* **Input**:
^^^^^^^^^^^^^^^^
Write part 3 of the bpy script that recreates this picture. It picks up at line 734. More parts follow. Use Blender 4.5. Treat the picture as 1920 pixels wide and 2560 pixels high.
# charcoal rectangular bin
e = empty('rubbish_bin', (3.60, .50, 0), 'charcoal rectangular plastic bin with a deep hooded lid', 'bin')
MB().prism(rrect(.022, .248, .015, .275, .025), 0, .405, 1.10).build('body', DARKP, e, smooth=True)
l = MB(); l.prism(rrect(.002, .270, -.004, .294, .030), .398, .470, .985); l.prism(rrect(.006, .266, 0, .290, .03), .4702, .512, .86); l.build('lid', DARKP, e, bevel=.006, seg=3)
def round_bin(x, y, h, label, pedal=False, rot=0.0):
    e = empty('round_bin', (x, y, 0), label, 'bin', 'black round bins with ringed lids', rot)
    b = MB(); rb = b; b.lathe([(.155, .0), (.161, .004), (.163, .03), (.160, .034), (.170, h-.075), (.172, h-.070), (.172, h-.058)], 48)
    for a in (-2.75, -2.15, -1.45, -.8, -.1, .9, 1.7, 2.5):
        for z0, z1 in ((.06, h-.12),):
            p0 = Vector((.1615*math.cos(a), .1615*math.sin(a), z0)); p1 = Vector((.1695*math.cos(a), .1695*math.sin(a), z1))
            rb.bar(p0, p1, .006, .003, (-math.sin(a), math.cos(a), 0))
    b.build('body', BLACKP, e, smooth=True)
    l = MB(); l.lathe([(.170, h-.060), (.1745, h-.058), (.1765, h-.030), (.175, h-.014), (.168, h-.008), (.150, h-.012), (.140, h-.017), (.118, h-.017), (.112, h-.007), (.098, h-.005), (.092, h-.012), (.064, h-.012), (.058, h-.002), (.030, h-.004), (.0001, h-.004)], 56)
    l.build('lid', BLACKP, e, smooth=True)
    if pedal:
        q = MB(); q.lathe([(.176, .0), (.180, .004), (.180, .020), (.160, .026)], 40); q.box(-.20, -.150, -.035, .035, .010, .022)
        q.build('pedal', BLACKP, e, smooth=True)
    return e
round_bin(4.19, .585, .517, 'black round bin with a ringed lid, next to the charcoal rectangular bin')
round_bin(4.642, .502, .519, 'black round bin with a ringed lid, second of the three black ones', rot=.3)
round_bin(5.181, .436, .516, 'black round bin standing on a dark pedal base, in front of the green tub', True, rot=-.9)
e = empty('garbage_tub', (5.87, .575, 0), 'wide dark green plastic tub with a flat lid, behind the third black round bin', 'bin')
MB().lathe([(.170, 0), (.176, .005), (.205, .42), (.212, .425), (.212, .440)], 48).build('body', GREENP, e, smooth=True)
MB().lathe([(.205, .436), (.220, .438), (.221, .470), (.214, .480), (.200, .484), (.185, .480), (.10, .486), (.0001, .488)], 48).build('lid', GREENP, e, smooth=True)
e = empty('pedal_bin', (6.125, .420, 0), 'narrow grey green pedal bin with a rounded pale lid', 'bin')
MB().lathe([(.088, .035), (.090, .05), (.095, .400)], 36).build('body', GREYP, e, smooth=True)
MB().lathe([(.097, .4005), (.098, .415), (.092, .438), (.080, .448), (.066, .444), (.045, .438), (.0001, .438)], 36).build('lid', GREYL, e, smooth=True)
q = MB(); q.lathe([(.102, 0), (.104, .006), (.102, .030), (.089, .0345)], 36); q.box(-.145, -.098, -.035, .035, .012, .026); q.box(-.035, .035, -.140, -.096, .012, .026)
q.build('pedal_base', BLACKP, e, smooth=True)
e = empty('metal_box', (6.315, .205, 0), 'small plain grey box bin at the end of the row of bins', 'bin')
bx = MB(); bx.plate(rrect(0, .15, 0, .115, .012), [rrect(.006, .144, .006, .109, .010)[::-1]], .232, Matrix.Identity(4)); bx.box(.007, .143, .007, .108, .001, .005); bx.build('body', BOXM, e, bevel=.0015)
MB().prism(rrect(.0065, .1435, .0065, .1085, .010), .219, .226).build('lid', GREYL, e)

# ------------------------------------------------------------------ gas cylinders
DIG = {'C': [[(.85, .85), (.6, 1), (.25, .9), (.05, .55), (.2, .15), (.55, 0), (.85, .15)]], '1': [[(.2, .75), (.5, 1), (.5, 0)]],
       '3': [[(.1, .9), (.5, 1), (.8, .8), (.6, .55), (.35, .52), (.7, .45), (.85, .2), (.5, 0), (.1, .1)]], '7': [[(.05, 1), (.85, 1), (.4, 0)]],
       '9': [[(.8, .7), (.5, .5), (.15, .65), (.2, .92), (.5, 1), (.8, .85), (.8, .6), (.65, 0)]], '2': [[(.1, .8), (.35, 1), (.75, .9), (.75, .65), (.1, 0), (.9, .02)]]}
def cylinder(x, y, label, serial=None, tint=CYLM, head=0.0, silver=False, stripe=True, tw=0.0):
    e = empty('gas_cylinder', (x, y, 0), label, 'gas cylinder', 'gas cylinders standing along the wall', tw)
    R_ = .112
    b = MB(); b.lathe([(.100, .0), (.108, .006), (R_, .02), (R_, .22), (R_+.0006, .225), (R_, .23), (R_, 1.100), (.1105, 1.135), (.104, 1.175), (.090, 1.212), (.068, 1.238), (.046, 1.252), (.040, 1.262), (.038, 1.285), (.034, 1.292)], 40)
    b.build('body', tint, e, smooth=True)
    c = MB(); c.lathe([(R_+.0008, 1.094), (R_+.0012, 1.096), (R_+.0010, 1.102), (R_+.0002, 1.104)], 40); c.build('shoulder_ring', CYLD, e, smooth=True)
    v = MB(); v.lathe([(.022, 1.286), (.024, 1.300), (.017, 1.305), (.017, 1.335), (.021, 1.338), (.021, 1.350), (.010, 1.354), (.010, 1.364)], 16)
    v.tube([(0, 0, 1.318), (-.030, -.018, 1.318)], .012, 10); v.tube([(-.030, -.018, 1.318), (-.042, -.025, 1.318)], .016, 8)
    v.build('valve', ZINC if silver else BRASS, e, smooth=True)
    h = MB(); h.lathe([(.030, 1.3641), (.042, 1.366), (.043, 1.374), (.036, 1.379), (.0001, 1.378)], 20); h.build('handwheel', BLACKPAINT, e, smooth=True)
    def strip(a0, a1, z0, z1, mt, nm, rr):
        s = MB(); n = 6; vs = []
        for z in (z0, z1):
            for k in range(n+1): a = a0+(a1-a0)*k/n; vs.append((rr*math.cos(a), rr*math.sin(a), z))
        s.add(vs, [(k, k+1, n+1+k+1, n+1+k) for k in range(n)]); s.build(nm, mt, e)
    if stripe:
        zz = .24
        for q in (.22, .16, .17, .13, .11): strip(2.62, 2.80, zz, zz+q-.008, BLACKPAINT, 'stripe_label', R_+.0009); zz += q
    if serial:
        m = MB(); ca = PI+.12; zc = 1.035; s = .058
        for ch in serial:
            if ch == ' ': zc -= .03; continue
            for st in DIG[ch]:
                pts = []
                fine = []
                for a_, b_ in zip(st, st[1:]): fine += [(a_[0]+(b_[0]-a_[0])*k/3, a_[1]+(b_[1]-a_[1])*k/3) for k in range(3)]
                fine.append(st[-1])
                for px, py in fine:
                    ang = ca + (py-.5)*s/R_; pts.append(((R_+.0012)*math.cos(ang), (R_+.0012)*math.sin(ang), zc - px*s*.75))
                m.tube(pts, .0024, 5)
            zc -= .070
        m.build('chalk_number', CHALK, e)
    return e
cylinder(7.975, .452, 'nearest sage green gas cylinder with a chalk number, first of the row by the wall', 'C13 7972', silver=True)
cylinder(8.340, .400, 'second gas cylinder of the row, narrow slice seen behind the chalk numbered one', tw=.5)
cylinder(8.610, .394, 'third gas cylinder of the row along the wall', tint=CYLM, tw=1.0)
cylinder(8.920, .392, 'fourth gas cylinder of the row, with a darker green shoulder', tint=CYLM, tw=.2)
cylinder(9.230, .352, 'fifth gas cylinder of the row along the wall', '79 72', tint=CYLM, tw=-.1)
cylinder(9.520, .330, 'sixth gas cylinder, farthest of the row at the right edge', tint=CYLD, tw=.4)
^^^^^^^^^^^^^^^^
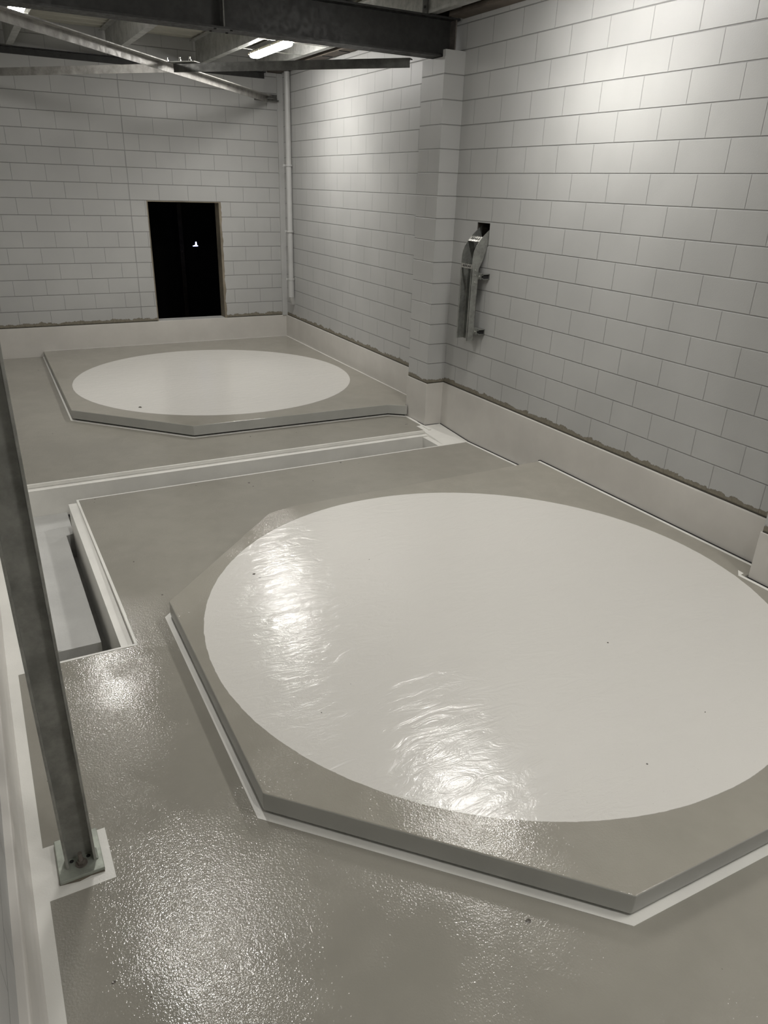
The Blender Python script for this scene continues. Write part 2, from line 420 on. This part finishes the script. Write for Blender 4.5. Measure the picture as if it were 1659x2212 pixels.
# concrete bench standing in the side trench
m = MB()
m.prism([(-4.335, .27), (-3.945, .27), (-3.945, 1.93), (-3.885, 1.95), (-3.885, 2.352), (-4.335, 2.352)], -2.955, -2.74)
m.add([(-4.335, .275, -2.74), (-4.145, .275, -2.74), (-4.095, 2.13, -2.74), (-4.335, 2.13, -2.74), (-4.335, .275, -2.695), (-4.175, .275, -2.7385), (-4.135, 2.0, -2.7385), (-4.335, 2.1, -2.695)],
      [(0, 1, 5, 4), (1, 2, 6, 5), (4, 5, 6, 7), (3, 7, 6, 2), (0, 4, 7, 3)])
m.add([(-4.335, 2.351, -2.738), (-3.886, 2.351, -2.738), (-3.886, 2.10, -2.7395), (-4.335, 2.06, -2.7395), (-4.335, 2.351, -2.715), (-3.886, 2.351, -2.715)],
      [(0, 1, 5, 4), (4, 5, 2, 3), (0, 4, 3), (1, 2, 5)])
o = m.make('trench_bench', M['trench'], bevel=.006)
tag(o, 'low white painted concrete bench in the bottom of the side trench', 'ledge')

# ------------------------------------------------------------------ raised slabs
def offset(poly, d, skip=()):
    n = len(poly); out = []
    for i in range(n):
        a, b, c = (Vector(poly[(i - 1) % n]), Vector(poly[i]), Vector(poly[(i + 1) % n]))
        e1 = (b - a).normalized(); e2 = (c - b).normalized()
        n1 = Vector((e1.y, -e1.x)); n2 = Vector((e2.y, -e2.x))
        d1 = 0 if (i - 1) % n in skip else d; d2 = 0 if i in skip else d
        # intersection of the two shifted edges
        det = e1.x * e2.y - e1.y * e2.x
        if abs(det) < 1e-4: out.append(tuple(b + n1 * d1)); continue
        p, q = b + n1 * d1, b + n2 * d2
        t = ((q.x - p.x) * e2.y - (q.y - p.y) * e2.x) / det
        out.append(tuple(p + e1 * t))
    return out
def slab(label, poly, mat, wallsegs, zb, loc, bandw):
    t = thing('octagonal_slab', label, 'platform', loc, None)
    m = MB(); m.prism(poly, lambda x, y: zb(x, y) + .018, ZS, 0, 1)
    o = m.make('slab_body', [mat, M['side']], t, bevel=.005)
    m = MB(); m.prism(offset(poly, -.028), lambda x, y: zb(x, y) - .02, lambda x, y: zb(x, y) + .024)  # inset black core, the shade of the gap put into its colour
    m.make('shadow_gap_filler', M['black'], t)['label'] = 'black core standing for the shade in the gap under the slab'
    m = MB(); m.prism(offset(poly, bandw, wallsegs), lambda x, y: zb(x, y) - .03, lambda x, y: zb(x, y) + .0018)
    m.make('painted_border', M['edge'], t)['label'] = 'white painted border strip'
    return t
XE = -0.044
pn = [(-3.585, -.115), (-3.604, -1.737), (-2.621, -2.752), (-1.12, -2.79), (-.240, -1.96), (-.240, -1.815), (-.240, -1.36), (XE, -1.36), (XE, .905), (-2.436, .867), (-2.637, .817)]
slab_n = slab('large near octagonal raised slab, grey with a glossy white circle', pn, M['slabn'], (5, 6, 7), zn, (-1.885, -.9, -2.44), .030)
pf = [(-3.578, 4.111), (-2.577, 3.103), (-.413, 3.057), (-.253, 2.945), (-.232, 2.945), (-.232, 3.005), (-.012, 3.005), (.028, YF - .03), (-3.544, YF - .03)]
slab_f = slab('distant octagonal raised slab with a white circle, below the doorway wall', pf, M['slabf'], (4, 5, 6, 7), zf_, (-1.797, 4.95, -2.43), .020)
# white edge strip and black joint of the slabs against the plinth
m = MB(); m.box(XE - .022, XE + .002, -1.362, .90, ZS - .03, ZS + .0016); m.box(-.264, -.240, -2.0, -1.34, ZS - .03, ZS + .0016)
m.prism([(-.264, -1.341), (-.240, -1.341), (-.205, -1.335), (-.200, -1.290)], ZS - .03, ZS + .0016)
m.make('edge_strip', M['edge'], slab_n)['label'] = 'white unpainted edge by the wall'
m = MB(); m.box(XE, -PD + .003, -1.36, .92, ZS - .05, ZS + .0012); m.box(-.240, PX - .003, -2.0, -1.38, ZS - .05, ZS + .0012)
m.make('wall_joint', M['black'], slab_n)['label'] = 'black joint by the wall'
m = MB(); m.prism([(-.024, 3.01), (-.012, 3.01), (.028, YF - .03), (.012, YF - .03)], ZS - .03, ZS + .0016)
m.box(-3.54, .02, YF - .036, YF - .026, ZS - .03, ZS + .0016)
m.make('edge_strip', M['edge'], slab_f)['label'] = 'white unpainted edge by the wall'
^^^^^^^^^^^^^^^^
Search the lines above for the string "Write" and copy each line that has it.

* **Right answer**:
Write part 3 of the bpy script that recreates this picture. It picks up at line 734. More parts follow. Use Blender 4.5. Treat the picture as 1920 pixels wide and 2560 pixels high.
The Blender Python script for this scene continues. Write part 2, from line 420 on. This part finishes the script. Write for Blender 4.5. Measure the picture as if it were 1659x2212 pixels.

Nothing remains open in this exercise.